Elaborating, she noted that, while Greater Hartford and Greater Springfield are different in some respects, they are similar in most, especially when it comes to disparities that exist between the urban centers and the more rural and suburban areas, and the manner in which those inequities impact opportunity.

“When everyone has an opportunity to fulfill their own potential, I think everyone wins,” she went on. “When people are held back due to the circumstances of their birth, I think everyone loses.”

Burke started at the Community Foundation on Jan. 18, the day of a scheduled board meeting.

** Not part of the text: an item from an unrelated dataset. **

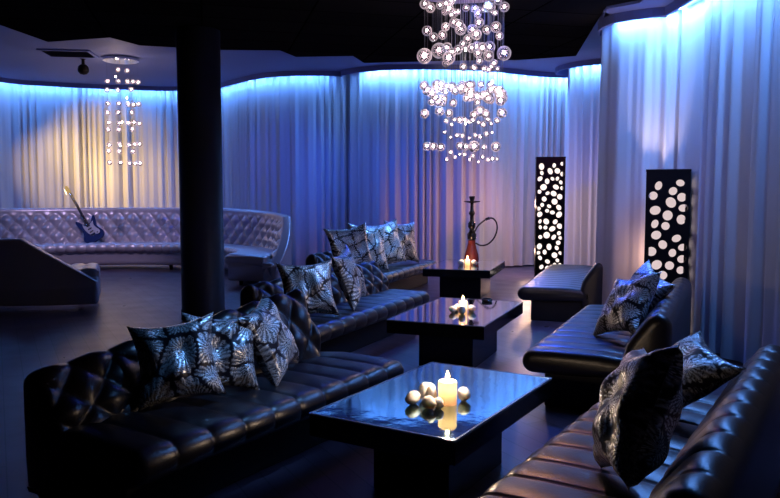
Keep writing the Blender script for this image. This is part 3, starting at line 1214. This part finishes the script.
# ------------------------------------------------------------------ guitar
def guitar():
    gb = pd(97, 237, 15.72)
    t = thing('electric_guitar', 'dark blue electric guitar leaning on the tufted back of the silver sofa', 'guitar', (gb.x, gb.y, 0.56))
    # built flat (x across, y along the neck, z towards the player), then leaned
    out = [(0.0, 0.0), (0.10, 0.005), (0.165, 0.05), (0.175, 0.12), (0.14, 0.20), (0.125, 0.27), (0.15, 0.34), (0.165, 0.42), (0.15, 0.45), (0.11, 0.42), (0.06, 0.36), (0.0, 0.345),
           (-0.06, 0.37), (-0.11, 0.46), (-0.15, 0.50), (-0.17, 0.46), (-0.155, 0.36), (-0.13, 0.28), (-0.145, 0.20), (-0.18, 0.12), (-0.165, 0.05), (-0.10, 0.005)]
    c = catmull(out + [out[0]], 5)[:-1]
    S = 1.24
    bm = bmesh.new()
    vs = [bm.verts.new((p[0] * S, p[1] * S, -0.025)) for p in c]
    f = bm.faces.new(vs)
    ex = bmesh.ops.extrude_face_region(bm, geom=[f])
    for v in ex['geom']:
        if isinstance(v, bmesh.types.BMVert):
            v.co.z = 0.025
    parts = [from_bm('body', bm, t, M['guitar'])]
    bv = parts[0].modifiers.new('bevel', 'BEVEL')
    bv.width, bv.segments, bv.limit_method = 0.009, 3, 'ANGLE'
    pg = [(0.0, 0.14), (0.09, 0.10), (0.13, 0.14), (0.10, 0.22), (0.085, 0.29), (0.10, 0.36), (0.04, 0.33), (-0.04, 0.33), (-0.08, 0.38), (-0.085, 0.28), (-0.05, 0.17)]
    c = catmull(pg + [pg[0]], 4)[:-1]
    bm = bmesh.new()
    vs = [bm.verts.new((p[0] * S, p[1] * S, 0.0255)) for p in c]
    f = bm.faces.new(vs)
    ex = bmesh.ops.extrude_face_region(bm, geom=[f])
    for v in ex['geom']:
        if isinstance(v, bmesh.types.BMVert):
            v.co.z = 0.029
    parts.append(from_bm('pickguard', bm, t, M['guard']))
    parts.append(box('bridge', (-0.05, 0.05, 0.11 * S, 0.15 * S, 0.026, 0.042), t, M['chrome'], 0.004))
    for y in (0.19, 0.25, 0.31):
        parts.append(box('pickup', (-0.042, 0.042, y * S - 0.012, y * S + 0.012, 0.028, 0.038), t, M['black'], 0.004))
    parts.append(box('neck', (-0.027, 0.027, 0.33 * S, 1.02 * S, 0.004, 0.036), t, M['wood'], 0.008))
    hd = [(-0.026, 0.0), (0.026, 0.0), (0.034, 0.05), (0.03, 0.10), (0.02, 0.19), (-0.01, 0.205), (-0.045, 0.18), (-0.06, 0.10), (-0.055, 0.04)]
    bm = bmesh.new()
    vs = [bm.verts.new((p[0], p[1] + 1.02 * S, 0.006)) for p in hd]
    f = bm.faces.new(vs)
    ex = bmesh.ops.extrude_face_region(bm, geom=[f])
    for v in ex['geom']:
        if isinstance(v, bmesh.types.BMVert):
            v.co.z = 0.024
    parts.append(from_bm('headstock', bm, t, M['wood']))
    for k in range(6):
        parts.append(box('tuning_peg', (-0.085, -0.055, 1.05 * S + k * 0.026, 1.05 * S + k * 0.026 + 0.012, 0.01, 0.02), t, M['chrome'], 0.003))
    for sx in (0.10, 0.12):
        parts.append(lathe('knob', [(0.014, 0.028), (0.012, 0.042), (0.001, 0.043)], t, M['black'], 14, True, (sx, 0.10 if sx > 0.11 else 0.16, 0)))
    for k in range(6):
        parts.append(tube('guitar_string', [(-0.02 + 0.008 * k, 0.13 * S, 0.044), (-0.018 + 0.0072 * k, 1.03 * S, 0.040)], 0.0008, t, M['chrome'], 5))
    t.rotation_euler = (Euler((0, 0, 0)).to_matrix()).to_euler()
    rot = Matrix.Rotation(R(70), 4, 'X') @ Matrix.Rotation(R(33), 4, 'Z')
    t.matrix_world = Matrix.Translation((gb.x, gb.y, 0.585)) @ rot
    return t


guitar()

# ------------------------------------------------------------------ chandeliers
def ball_mesh(seg=20):
    bm = bmesh.new()
    bmesh.ops.create_uvsphere(bm, u_segments=seg, v_segments=seg * 2 // 3, radius=1.0)
    me = bpy.data.meshes.new('glass_ball')
    bm.to_mesh(me)
    bm.free()
    me.polygons.foreach_set('use_smooth', [True] * len(me.polygons))
    me.materials.append(M['ball'])
    return me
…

She joked that this would be the first and only time she would be at such a meeting with the primary mission of simply watching and listening.

Although she still has a lot of that to do in general, and with a number of different constituencies, she noted that she has already embarked on what she calls a “listening tour.”

Its underlying goal, as she stated earlier, is to enable her to learn about the region and the issues facing those living and working here and to generate some momentum on the broad issue of economic and social mobility and making it more equitable.

“We don’t plan to change our broader strategic vision — I think it’s a great vision,” she said. “And promoting equity and opportunity is not something that’s going to happen overnight; I think there’s a huge commitment to that, and I was brought on to help figure out how to make sure we can operationalize that as effectively as possible.

“I have to listen,” she said in conclusion, “and make sure I’m building on what’s already happening here that’s great.”

 

Bottom Line

When asked what she likes to do when she’s not working, Burke offered a hearty laugh as she said, “take walks in urban areas.”

She also likes to hike in more rural settings, partake in yoga, be a good ‘dog aunt,’ and keep up with friends scattered across the region and around the world.

What she really likes, though, is to work with others to address what she called “seemingly intractable problems” — meaning everything from inhumane weapons to access to healthcare and education for LGBTQ+ residents of Nicaragua to food insecurity for residents of Greater Hartford.

Throughout her long career, it has been her mission to take doors and open them wider to enable more to pass through. With her latest assignment with CFWM, the setting has changed, but that mission hasn’t.